日経ライブレポート「アトムス・フォー・ピース」

レディオヘッドのトム・ヨーク、レッド・ホット・チリ・ペッパーズのフリー、そして売れっ子プロデューサーのナイジェル・ゴドリッチの3人を中心とするスーパーグループである。3年前のフジロックで観たとき、その素晴らしいライヴ・パフォーマンスに圧倒され、ずっと単独公演を楽しみに待っていた。

もともとこのバンドは、トム・ヨークのソロ・アルバムをライヴで再現してみようという試みからスタートした。彼のソロは多くの音がコンピューターで打ち込まれた音で構成されていたので、それを実際の楽器で再現するのはとても難しい。並大抵の技術では不可能といっていいだろう。実際、このバンドのすご腕ミュージシャン達も最初は苦労したようだ。

しかし練習を重ね、それができるようになって来ると、これまでのロックとは違う、独特のビート感やグルーヴが生まれて来たのだ。
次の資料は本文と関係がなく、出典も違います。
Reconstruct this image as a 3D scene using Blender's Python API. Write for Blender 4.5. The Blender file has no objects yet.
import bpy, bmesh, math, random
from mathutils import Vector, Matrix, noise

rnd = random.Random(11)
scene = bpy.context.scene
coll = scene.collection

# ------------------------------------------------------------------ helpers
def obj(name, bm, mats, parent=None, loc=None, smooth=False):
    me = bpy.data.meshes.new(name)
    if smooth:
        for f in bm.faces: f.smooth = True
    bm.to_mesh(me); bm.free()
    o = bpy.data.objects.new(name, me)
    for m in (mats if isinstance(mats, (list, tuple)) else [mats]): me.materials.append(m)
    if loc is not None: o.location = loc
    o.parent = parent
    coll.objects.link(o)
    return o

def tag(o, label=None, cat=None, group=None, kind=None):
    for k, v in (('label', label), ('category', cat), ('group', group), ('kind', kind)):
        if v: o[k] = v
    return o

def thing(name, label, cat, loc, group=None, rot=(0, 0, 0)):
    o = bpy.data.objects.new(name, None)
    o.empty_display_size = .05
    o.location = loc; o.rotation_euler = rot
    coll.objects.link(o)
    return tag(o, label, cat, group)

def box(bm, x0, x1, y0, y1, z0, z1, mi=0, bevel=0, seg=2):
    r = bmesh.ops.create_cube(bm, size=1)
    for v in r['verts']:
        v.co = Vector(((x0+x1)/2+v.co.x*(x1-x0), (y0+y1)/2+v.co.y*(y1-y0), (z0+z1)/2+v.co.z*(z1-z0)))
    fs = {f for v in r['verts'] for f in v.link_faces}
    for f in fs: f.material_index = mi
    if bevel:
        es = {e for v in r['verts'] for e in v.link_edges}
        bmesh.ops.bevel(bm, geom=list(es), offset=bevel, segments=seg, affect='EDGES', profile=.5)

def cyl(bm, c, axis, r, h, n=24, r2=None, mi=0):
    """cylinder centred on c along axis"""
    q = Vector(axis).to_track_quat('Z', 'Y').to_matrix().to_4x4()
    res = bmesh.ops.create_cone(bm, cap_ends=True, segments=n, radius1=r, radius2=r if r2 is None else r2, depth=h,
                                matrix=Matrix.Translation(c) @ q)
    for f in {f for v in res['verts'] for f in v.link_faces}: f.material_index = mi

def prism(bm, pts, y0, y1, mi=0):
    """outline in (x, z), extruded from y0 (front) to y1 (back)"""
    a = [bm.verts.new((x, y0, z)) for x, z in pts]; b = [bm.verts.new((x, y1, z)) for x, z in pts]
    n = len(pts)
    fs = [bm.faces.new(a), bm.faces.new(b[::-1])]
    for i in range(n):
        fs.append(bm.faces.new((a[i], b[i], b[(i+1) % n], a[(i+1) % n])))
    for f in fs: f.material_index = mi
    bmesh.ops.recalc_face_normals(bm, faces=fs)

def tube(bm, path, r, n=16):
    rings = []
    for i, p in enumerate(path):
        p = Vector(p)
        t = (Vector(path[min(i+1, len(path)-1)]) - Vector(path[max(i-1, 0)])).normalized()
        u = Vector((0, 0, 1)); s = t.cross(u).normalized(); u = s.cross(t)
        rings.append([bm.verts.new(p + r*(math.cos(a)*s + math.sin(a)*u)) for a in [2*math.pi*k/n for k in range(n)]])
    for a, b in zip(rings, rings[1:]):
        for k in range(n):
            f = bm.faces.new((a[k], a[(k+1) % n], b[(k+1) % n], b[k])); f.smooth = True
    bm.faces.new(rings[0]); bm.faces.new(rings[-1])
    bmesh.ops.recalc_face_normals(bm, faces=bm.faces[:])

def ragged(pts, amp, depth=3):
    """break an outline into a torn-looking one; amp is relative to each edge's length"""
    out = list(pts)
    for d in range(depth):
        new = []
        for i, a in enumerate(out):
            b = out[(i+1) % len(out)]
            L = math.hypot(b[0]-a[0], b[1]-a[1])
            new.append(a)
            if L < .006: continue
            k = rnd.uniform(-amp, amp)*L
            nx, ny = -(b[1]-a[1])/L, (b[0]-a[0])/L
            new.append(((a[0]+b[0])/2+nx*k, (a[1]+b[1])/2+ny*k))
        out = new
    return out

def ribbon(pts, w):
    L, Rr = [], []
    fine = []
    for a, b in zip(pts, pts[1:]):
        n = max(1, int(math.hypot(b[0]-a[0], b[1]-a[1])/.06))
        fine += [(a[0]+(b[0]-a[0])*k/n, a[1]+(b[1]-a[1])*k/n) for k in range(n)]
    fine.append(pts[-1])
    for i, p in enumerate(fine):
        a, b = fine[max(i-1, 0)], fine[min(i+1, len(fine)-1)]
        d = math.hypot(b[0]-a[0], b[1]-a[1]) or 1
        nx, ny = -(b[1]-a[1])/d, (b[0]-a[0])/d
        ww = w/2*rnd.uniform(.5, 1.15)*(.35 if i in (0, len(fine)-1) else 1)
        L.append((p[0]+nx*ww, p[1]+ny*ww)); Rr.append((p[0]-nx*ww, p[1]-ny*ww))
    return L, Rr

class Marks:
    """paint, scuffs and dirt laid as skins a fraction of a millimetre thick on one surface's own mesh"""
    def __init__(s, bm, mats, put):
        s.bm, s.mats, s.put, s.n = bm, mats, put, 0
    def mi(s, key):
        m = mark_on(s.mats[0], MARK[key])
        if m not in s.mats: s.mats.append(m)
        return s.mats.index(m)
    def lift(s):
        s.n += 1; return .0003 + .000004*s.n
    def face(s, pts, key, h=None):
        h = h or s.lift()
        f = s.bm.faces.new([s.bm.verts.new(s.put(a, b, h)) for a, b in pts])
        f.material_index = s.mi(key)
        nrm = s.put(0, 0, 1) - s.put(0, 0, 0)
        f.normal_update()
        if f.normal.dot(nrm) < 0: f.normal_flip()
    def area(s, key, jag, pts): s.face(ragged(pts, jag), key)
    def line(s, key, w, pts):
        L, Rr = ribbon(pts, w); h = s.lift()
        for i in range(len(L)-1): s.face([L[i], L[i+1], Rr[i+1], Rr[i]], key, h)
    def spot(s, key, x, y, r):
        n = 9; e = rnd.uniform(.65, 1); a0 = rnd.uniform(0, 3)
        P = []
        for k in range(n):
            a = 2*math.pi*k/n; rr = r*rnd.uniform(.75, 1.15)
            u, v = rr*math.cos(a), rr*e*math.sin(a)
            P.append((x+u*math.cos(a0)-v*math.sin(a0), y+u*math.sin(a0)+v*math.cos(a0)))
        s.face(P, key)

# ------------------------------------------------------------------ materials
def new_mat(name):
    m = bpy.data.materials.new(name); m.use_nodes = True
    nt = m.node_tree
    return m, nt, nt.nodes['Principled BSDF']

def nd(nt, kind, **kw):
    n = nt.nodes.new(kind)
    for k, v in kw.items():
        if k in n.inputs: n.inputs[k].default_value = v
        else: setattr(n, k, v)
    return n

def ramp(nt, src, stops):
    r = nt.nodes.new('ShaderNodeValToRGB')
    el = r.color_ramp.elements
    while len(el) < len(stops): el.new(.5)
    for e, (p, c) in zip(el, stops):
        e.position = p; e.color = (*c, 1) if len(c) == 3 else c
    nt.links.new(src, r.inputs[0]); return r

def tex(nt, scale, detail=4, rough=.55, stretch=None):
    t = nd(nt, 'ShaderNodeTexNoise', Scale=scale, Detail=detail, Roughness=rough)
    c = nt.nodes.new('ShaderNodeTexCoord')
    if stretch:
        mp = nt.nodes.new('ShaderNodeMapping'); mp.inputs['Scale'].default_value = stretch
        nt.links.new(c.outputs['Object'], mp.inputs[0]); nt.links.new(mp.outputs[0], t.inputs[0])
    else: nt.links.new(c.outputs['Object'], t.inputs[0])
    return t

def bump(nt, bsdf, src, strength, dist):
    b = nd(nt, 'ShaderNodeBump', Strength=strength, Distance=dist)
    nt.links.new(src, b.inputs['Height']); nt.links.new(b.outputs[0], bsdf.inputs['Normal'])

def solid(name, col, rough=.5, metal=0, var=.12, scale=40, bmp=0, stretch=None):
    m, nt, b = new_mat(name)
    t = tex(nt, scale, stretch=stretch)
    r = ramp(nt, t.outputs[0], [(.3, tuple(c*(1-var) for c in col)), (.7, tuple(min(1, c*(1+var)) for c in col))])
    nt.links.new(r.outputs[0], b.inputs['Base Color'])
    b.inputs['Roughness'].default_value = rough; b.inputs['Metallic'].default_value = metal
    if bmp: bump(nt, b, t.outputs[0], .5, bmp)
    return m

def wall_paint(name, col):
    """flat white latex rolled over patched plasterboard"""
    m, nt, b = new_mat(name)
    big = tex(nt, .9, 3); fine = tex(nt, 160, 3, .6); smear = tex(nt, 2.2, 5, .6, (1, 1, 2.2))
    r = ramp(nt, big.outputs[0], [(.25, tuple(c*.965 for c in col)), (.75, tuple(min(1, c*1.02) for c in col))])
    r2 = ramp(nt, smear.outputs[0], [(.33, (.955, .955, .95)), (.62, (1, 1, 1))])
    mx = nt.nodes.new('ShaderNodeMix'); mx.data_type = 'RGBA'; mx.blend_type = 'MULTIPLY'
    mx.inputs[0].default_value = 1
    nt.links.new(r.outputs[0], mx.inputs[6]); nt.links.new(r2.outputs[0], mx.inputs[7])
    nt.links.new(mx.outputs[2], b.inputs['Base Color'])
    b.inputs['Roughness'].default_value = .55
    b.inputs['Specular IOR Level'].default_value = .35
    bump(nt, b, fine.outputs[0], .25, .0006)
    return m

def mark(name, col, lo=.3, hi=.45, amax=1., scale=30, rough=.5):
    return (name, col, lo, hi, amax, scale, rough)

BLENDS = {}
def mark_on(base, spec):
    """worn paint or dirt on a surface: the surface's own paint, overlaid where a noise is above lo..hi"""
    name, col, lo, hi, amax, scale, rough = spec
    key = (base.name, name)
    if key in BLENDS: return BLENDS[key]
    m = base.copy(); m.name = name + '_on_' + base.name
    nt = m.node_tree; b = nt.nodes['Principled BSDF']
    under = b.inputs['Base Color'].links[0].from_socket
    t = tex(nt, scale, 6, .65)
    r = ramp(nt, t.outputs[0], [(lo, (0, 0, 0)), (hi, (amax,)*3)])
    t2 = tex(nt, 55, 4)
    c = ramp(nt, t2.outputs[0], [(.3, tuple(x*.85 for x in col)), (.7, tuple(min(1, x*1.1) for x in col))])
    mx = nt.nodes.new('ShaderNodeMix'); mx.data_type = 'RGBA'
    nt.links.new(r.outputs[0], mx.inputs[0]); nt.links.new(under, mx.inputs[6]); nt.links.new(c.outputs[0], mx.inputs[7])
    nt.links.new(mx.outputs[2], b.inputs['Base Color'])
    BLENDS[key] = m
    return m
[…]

トム・ヨーク自身、それは驚きだったと語っている。コンピューターの音を人間が再現してみせるという倒錯した方法論が、誰も聞いたことのない革命的なサウンドを生んだのである。ライヴは終始我々の中にある体を動かしたい、踊りたいという衝動を突き動かす、原初的なエネルギーに満ちたものであった。

今のポップ・ミュージックにおいてコンピューターの音は当たり前のものとなっている。というか生音よりコンピューターの音のほうがリアルだったりするくらいだ。その時代に、肉体的な音を復権させるためにはコンピューターの音を肉体によって再現することが有効だったという発見は、とても興味深い。